When the Library of Sion College closed its doors in 1996, the College’s collection of rare and early printed books were transferred to Lambeth Palace Library. As well as forming an important and wide-ranging collection in their own right, these books are especially interesting for their provenance, as many of the volumes were owned and donated by prominent citizens of 17th century London, including scholars, clergy, merchants and aristocrats. These citizens have left significant evidence of their former ownership, and inscriptions, bookplates, personal bindings and marginal annotations are all common additions.
One book in particular, a 1534 edition of the works of Plato printed in Basel by Johann Walder, is full of hundreds of drawings, miniature portraits, detailed landscapes, notes,and other marginalia. On the title page is a signature written in Greek: “Θωμας ο Σμιτθος”, i.e. Thomas Smith.

Sir Thomas Smith (1513-1577) was a Tudor scholar and a politician who attained high office during the reigns of Edward VI and Elizabeth I, serving as Ambassador to France and Secretary of State. Born at Saffron Walden, Smith was educated at Queens’ College, Cambridge, where he was appointed professor in 1533 and lectured in Greek language and philosophy. Along with his friend and tutor Sir John Cheke, Smith was considered one of the foremost classical scholars of the day and his best known work, De republica Anglorum. The maner of gouernement or policie of the realme of England (1583), achieved widespread influence. Throughout his life, however, Smith maintained many and varied interests beyond his classical scholarship; he was passionate about astronomy, mathematics and architecture, and obsessively conducted his own practical experiments in chemistry and alchemy.
Alongside his other interests, Smith was an enthusiastic collector of books and assembled a large library over his career. Although his collection was scattered following his death and many books were lost, surviving volumes are identifiable on account of his practice of systematically annotating and illustrating ideas and passages, a habit which provides a unique reflection of the interests and thinking of a humanist scholar of the English Renaissance.
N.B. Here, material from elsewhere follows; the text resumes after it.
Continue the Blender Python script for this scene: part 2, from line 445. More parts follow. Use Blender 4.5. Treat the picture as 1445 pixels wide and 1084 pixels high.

During his time at Cambridge University, Smith was trained in the art of active reading. This technique is based on the idea that reading is an interactive and adversarial process with the reader making notes opposite, and sometimes also in opposition to, the author’s text (the classicist Isaac Casaubon coined the term “adversaria” specifically to describe volumes whose margins showed evidence of this type of engagement). Smith thus acquired the “habit … of annotating his
books in their margins with endless corrections, underlinings, and comments” (Sherman, 1997). In Sion College’s copy of Plato, Smith has added summaries, subject headings and symbols alongside important sections of text. When an author is mentioned, Smith noted his name in the margin as an aide–mémoire. Throughout the book there are portraits of kings and rulers and sketches of crowns, ships, fortresses and mythological beasts. References in the text to ancient towns and cities, such as Sparta or Athens, are illustrated with a tiny, intricately detailed cityscape. Smith appears to have read straight through the book, adding notes as he progressed as an aid to digestion of the text.
Of Smith’s marginalia, William Sherman writes: “Although we are most inclined to appreciate the
artistic and entertainment value of these pictures, they were not merely doodles: they certainly played an important mnemonic role. It is possible that this use of illustrations was advocated by Cheke and others and may even point to a general annotational style in mid-Tudor Cambridge.” Another student of John Cheke was Dr John Dee, later to become Elizabeth I’s trusted advisor, and he is also known to have added sketches and notes to the margins of books as he read.
Through his marginalia we can learn not only about the books Smith owned, but also how he interpreted texts and approached his scholarly work. Of his huge library, only a small number of books remain and most that survive are held in the library of Queens’ College, Cambridge, making the book in the Sion College collection a very rare find.
References
Plato. Hapanta Platōnos … Platonis Omnia Opera, Basel: Johann Walder, 1534. (Sion C11/P69 GRY)
Sherman, William Howard. John Dee: The politics of reading and writing in the English Renaissance, Massachusetts: University of Massachusetts Press, 1997.